Note: We value each voice in our church community, and we welcome your reflections so that we can better listen to one another. Have something to share? Email Amy: amy@incarnationanglican.org

Michelle's grandparents

Every February growing up, the classroom bulletin boards would change, showing the faces of famous Black people from the past. There would be illustrations of Harriet Tubman, George Washington Carver, Rosa Parks, and Dr. King, along with a smattering of facts about their lives and accomplishments. And then, at the end of the month, they would be packed away to not be discussed until the following February. You can imagine the signal that sent to this bi-racial Black girl.

I couldn’t stow away my Blackness or relegate it to a certain time or place. It is a part of me. It is the curl in my hair. It is the melanin in my skin. It is my past, present, and future.

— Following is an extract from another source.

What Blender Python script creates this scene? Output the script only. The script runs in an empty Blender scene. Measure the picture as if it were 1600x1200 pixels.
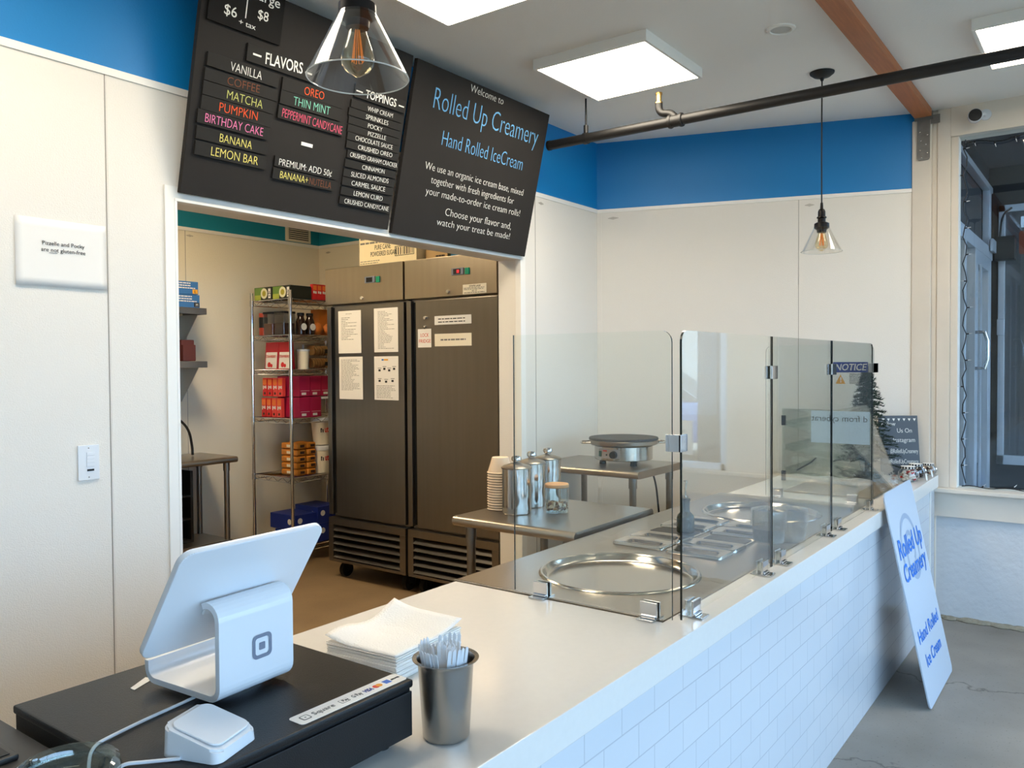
import bpy, bmesh, math, random
from mathutils import Vector, Matrix, Euler
random.seed(7)
S = bpy.context.scene
COL = S.collection
PI = math.pi
R = math.radians

# ------------------------------------------------------------------ camera
cam_data = bpy.data.cameras.new('camera')
cam = bpy.data.objects.new('camera', cam_data)
COL.objects.link(cam)
cam_data.sensor_fit = 'HORIZONTAL'
cam_data.sensor_width = 36.0
cam_data.lens = 1280.7 / 1600 * 36.0
cam_data.clip_start = 0.02
yaw, pitch, roll = 0.63657, 0.023689, -0.0062396
fw = Vector((math.cos(yaw) * math.cos(pitch), math.sin(yaw) * math.cos(pitch), -math.sin(pitch)))
rt = fw.cross(Vector((0, 0, 1))).normalized()
up = rt.cross(fw)
rt, up = rt * math.cos(roll) + up * math.sin(roll), up * math.cos(roll) - rt * math.sin(roll)
m = Matrix((rt, up, -fw)).transposed().to_4x4()
m.translation = (0, 0, 1.5)
cam.matrix_world = m
S.camera = cam

# ------------------------------------------------------------------ sky, exposure
world = bpy.data.worlds.new('sky')
S.world = world
world.use_nodes = True
bg = world.node_tree.nodes['Background']
bg.inputs['Color'].default_value = (0.44, 0.68, 1.0, 1)
bg.inputs['Strength'].default_value = 4.9
S.view_settings.view_transform = 'Standard'
S.view_settings.look = 'None'
S.view_settings.exposure = 0.85
S.view_settings.gamma = 1.0
S.view_settings.use_curve_mapping = False
PANEL = 10.5          # LED ceiling panels
PANEL_COL = (1.0, 0.88, 0.70)
KITCHEN_COL = (1.0, 0.80, 0.52)
S.cycles.max_bounces = 12
S.cycles.diffuse_bounces = 5
S.cycles.glossy_bounces = 5
S.cycles.transmission_bounces = 8
S.cycles.transparent_max_bounces = 32
S.cycles.caustics_reflective = False
S.cycles.caustics_refractive = False
S.cycles.sample_clamp_indirect = 6.0


def portal(x0, x1, y, z0, z1):
    l = bpy.data.lights.new('daylight_portal', 'AREA')
    l.shape = 'RECTANGLE'
    l.size, l.size_y = x1 - x0, z1 - z0
    l.cycles.is_portal = True
    o = bpy.data.objects.new('daylight_portal', l)
    COL.objects.link(o)
    o.location = ((x0 + x1) / 2, y, (z0 + z1) / 2)
    o.rotation_euler = (R(90), 0, 0)      # faces +Y, into the room
    return o


ZC, W, CT = 2.96, 2.79, 0.843
YF = -2.6                                   # street side wall
WX0, WX1, WZ0, WZ1 = -2.6, 4.9, 0.35, 2.35   # street windows
portal(WX0, WX1, YF - 0.02, WZ0, WZ1).rotation_euler = (R(-90), 0, 0)

# ------------------------------------------------------------------ materials
def lin(c):
    c = c / 255.0
    return c / 12.92 if c <= 0.04045 else ((c + 0.055) / 1.055) ** 2.4


def rgb(r, g, b):
    return (lin(r), lin(g), lin(b), 1)


MATS = {}


def mat(name, col, rough=0.5, metal=0.0, bump=None, var=None, coat=0.0, spec=None, emit=None, estr=0.0, stretch=None):
    """plain procedural material: colour varied by noise, optional bump"""
    if name in MATS:
        return MATS[name]
    m = bpy.data.materials.new(name)
    m.use_nodes = True
    nt = m.node_tree
    p = nt.nodes['Principled BSDF']
    p.inputs['Base Color'].default_value = rgb(*col)
    p.inputs['Roughness'].default_value = rough
    p.inputs['Metallic'].default_value = metal
    if coat:
        p.inputs['Coat Weight'].default_value = coat
        p.inputs['Coat Roughness'].default_value = 0.08
    if spec is not None:
        p.inputs['Specular IOR Level'].default_value = spec
    if emit:
        p.inputs['Emission Color'].default_value = (*emit, 1)
        p.inputs['Emission Strength'].default_value = estr
    tc = nt.nodes.new('ShaderNodeTexCoord')
    src = tc.outputs['Object']
    if stretch:
        mp = nt.nodes.new('ShaderNodeMapping')
        mp.inputs['Scale'].default_value = stretch
        nt.links.new(src, mp.inputs['Vector'])
        src = mp.outputs['Vector']
    if var:
        sc, amt = var
        n = nt.nodes.new('ShaderNodeTexNoise')
        n.inputs['Scale'].default_value = sc
        n.inputs['Detail'].default_value = 6
        nt.links.new(src, n.inputs['Vector'])
        mx = nt.nodes.new('ShaderNodeMix')
        mx.data_type = 'RGBA'
        c = rgb(*col)
        mx.inputs['A'].default_value = tuple(max(0, v * (1 - amt)) for v in c[:3]) + (1,)
        mx.inputs['B'].default_value = tuple(min(1, v * (1 + amt)) for v in c[:3]) + (1,)
        nt.links.new(n.outputs['Fac'], mx.inputs['Factor'])
        nt.links.new(mx.outputs['Result'], p.inputs['Base Color'])
    if bump:
        sc, st = bump
        n2 = nt.nodes.new('ShaderNodeTexNoise')
        n2.inputs['Scale'].default_value = sc
        n2.inputs['Detail'].default_value = 3
        nt.links.new(src, n2.inputs['Vector'])
        b = nt.nodes.new('ShaderNodeBump')
        b.inputs['Strength'].default_value = st
        b.inputs['Distance'].default_value = 0.004
        nt.links.new(n2.outputs['Fac'], b.inputs['Height'])
        nt.links.new(b.outputs['Normal'], p.inputs['Normal'])
    MATS[name] = m
    return m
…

Black history is not an academic discussion to me; it is my family history and lived experience.

During this and previous Black History Months, I’m reminded of where I come from and those who came before that made the life I have today possible. I think not only of the sacrifices they made and the racism they endured, but of their triumphs and everyday moments of joy.


I saw a post recently that said, “Black people are more than their pain and trauma.” That deeply resonates with me this Black History Month. In a year filled with indescribable loss and suffering in the Black community, I’ve been on a search to celebrate Black joy wherever I find it. Whether that’s continuing to revel in the fact that a Black woman is Vice President, soaking in the gifts of Black creatives, relishing the joy and laughter that comes from conversations with my mom and sister, or reminiscing about my grandparents.

So much of the narrative around Black people is centered on our pain and struggles. And to an extent it should. Without acknowledging the devastating effects of White supremacy, there can be no moving forward. However, we are so much more than our struggles. By limiting the narrative to our trauma, you erase the fullness of our being.


While I desire this of everyone, we as the Church have an obligation to examine the ways we center Whiteness in our own lives, traditions, and systems and how we fail to fully recognize the dignity of others. One small way we can do this is to challenge the narrative that has been handed down to us. To see this Black History Month as not a limited time of learning and celebration, but as the beginning of an unlearning and relearning of history. To look around us and see the heroes walking among us. To acknowledge the worth and dignity of Black bodies that still breathe. To begin to dismantle systems of oppression. What would that look like?